Seharusnya perencana keuangan memang menyarankan investasi dengan return yang sesuai profil risiko klien. Investasi dengan iming – iming keuntungan amat tinggi memiliki risiko tinggi, sehingga perencana keuangan diharapkan tidak menawarkan jenis investasi ini kepada klien. Tapi, perencana keuangan juga bisa khilaf, bukan?
Ambil contoh dalam kasus QM. Investasi telor puyuh di CV Panen Mas yang ditawarkan ke klien itu adalah modal 12 juta dan keuntungan 2 juta sebulan mulai bulan ke 3. Itu artinya dalam 6 bulan sudah balik modal dan tingkat keuntungan adalah 20 juta atau 166% dalam setahun. Investasi dengan return sebesar itu sangat tinggi risikonya!
Apakah investasi dengan risiko setinggi ini layak disodorkan perencana keuangan ke klien, bahkan dengan alasan, itu hanya sebuah informasi?
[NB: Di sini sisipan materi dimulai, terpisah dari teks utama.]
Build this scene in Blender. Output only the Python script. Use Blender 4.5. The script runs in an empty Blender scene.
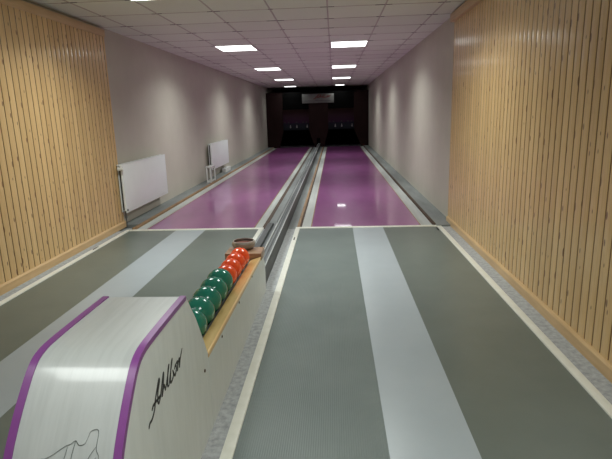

Saya menanyakan hal ini ke Ligwina Hananto di akun twitter-nya. Berikut perbincangan dengannya:
@portalbanyumas Planner melaksanakan permintaan klien. Ya data n convo dg klien gak dibuka ke publik dong. Nanti lihat di website aja ya
— Ligwina Hananto (@mrshananto) February 23, 2014
Apa kesimpulannya? Semuanya balik kembali klien. Perencana keuangan memberikan saran, namun keputusan di tangan Anda. At the end of the day, ini uang Anda.
Update Agustus 2014:
Tulisan ini ternyata dibaca oleh ibu Ligwina Hananto. Beliau menyampaikan tanggapan singkat via akun twitter-nya. Terima kasih atas tanggapan beliau.
@portalbanyumas n btw gw udah baca blognya hehehehe… gw gak menipu, gw gak menyebabkan kerugian — Ligwina Hananto (@mrshananto) May 14, 2014
Apa yang Sebaiknya Dilakukan
Hal paling utama adalah Anda sebaiknya paham kondisinya, supaya keuangan keluarga tetap aman. Langkah – langkah yang saya sebutkan diatas bisa jadi bahan pertimbangan awal untuk memastikan keuangan keluarga terproteksi dengan baik ketika konsultasi dalam proses perencanaan keuangan.
Yang juga tidak kalah penting adalah mendorong lembaga pengawas untuk mengatur dan meregulasi profesi perencana keuangan.
Sebelum terlambat dan muncul banyak konflik lagi antara klien dan perencana keuangan, regulator keuangan, seperti OJK, sebaiknya melakukan dua hal terkait perencana keuangan.
Pertama, melakukan kaji ulang secara menyeluruh mengenai profesi perencana keuangan di Indonesia. Tujuannya melihat kondisinya saat ini sekaligus menilai bagaimana perkembangannya. Hasilnya bisa digunakan sebagai basis dalam membuat regulasi ke depan.
Misalkan, saat ini belum ada lembaga intermediasi, seperti di perbankan, jika konsumen mengalami misrpresentasi dari perencana keuangan. Tidak ada tempat mengadu dan menyelesaikan masalah buat konsumen.
Kedua, segera membuat regulasi dan pengawasan soal perencana keuangan. Seperti di Australia dan Malaysia, kriteria dan persyaratan menjadi perencana keuangan harus jelas dan ada minimum standarnya.
Yang bisa memberikan saran keuangan harus memenuhi kualifikasi tertentu. Layaknya manajer investasi yang harus memenuhi sejumlah persyaratan, perencana keuangan pun harus begitu.
Jika OJK menyebutkan salah satu program mereka adalah proteksi konsumen, regulasi perencana keuangan harus menjadi prioritas. Karena dengan adanya regulasi yang jelas, hak dan tanggungjawab masing – masing pihak menjadi jelas. Perlindungan ke konsumen pun dengan sendirinya menjadi terwujud.
Perencana keuangan adalah profesi dengan fiduciary duty tinggi. ‘Putting the client first’ adalah prinsip yang selayaknya selalu dipegang. Dan itu harus dipastikan oleh regulator lewat peraturan dan pengawasan.